**Information shown**
○ ○ ○

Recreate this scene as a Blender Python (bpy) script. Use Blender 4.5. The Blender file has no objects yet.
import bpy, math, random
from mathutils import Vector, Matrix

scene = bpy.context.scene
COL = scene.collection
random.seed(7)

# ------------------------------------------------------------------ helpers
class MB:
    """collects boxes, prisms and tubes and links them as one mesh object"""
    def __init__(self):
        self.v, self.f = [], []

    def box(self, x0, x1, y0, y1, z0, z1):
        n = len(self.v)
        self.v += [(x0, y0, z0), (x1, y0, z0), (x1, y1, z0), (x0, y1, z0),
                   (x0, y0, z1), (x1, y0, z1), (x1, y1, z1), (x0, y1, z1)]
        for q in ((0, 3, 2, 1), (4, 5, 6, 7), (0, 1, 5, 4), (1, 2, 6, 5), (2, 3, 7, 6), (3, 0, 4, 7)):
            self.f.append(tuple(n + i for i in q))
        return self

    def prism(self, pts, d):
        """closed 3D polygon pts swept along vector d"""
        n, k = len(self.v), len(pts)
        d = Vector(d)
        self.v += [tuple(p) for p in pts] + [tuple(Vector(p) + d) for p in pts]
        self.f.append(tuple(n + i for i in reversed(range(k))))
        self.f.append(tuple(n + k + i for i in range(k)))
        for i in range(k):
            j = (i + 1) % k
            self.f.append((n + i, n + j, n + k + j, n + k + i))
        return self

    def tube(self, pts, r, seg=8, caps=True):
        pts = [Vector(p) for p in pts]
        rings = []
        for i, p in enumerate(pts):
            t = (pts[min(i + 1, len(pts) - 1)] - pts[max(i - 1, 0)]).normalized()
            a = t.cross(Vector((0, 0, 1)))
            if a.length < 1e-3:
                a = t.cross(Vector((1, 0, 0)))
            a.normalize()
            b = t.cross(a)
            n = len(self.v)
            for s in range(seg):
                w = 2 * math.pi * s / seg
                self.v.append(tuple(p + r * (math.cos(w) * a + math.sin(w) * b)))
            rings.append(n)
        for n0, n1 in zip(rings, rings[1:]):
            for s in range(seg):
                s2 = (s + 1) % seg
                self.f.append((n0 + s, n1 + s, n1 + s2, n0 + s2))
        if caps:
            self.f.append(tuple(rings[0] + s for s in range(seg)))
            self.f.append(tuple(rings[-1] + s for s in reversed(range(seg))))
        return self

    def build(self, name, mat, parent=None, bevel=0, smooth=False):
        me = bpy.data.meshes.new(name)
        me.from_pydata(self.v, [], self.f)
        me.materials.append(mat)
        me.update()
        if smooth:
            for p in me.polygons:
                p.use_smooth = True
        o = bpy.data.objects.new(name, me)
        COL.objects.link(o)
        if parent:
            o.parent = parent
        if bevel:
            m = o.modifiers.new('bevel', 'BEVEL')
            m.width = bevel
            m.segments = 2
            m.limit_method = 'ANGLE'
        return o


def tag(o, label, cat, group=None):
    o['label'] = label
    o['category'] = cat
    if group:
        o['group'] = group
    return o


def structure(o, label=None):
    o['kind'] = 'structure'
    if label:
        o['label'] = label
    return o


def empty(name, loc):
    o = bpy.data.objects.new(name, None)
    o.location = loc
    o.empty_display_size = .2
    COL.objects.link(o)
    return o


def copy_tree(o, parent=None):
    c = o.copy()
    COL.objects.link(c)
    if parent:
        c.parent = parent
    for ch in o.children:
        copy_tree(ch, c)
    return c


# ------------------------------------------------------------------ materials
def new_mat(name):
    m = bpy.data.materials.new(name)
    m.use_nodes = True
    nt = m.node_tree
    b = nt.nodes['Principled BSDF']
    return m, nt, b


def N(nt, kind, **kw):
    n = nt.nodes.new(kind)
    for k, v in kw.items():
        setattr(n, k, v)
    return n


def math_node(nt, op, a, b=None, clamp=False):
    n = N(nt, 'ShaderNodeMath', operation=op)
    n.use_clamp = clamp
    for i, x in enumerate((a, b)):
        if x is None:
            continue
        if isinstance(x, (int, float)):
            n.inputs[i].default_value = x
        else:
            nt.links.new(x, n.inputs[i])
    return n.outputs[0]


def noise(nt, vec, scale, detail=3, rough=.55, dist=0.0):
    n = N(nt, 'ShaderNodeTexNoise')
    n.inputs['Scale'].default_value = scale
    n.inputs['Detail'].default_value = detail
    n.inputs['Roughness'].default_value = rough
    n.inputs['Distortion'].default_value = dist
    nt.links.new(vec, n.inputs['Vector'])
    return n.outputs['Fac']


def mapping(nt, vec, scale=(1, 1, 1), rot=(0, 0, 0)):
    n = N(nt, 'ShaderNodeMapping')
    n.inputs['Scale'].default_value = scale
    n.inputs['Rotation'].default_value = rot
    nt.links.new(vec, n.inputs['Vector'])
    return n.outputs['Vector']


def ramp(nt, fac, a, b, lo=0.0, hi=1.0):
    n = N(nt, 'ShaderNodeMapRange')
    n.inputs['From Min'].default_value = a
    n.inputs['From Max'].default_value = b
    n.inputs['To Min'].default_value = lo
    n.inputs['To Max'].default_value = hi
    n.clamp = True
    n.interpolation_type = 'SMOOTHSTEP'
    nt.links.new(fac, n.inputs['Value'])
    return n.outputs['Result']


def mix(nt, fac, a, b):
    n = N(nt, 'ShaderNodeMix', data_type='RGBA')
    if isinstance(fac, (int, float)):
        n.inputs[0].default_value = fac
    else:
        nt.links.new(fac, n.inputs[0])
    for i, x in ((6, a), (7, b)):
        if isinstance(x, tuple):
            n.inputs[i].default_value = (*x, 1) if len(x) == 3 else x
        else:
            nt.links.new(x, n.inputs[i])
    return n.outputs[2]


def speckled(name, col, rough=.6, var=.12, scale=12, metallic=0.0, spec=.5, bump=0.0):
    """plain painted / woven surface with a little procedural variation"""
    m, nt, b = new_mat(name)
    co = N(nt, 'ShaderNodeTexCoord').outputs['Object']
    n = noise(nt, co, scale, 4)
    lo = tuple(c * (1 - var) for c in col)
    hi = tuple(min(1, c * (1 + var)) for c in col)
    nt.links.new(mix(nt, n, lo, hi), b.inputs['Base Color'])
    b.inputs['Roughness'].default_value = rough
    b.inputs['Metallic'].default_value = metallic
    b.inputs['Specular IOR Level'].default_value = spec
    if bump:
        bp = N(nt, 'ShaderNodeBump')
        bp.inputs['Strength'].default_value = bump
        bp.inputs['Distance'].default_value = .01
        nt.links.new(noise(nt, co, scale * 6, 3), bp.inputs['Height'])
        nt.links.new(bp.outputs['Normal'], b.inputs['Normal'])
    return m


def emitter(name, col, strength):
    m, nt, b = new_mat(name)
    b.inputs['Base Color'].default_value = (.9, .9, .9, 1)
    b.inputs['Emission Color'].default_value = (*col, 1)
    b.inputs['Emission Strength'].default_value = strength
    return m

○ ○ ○

**Directions for this task**
Starting at the first line of the data above, please restate word for word every line up to and including the one that holds "self.v, self.f = [], []", and add nothing else.

**Complete output**
Recreate this scene as a Blender Python (bpy) script. Use Blender 4.5. The Blender file has no objects yet.
import bpy, math, random
from mathutils import Vector, Matrix

scene = bpy.context.scene
COL = scene.collection
random.seed(7)

# ------------------------------------------------------------------ helpers
class MB:
    """collects boxes, prisms and tubes and links them as one mesh object"""
    def __init__(self):
        self.v, self.f = [], []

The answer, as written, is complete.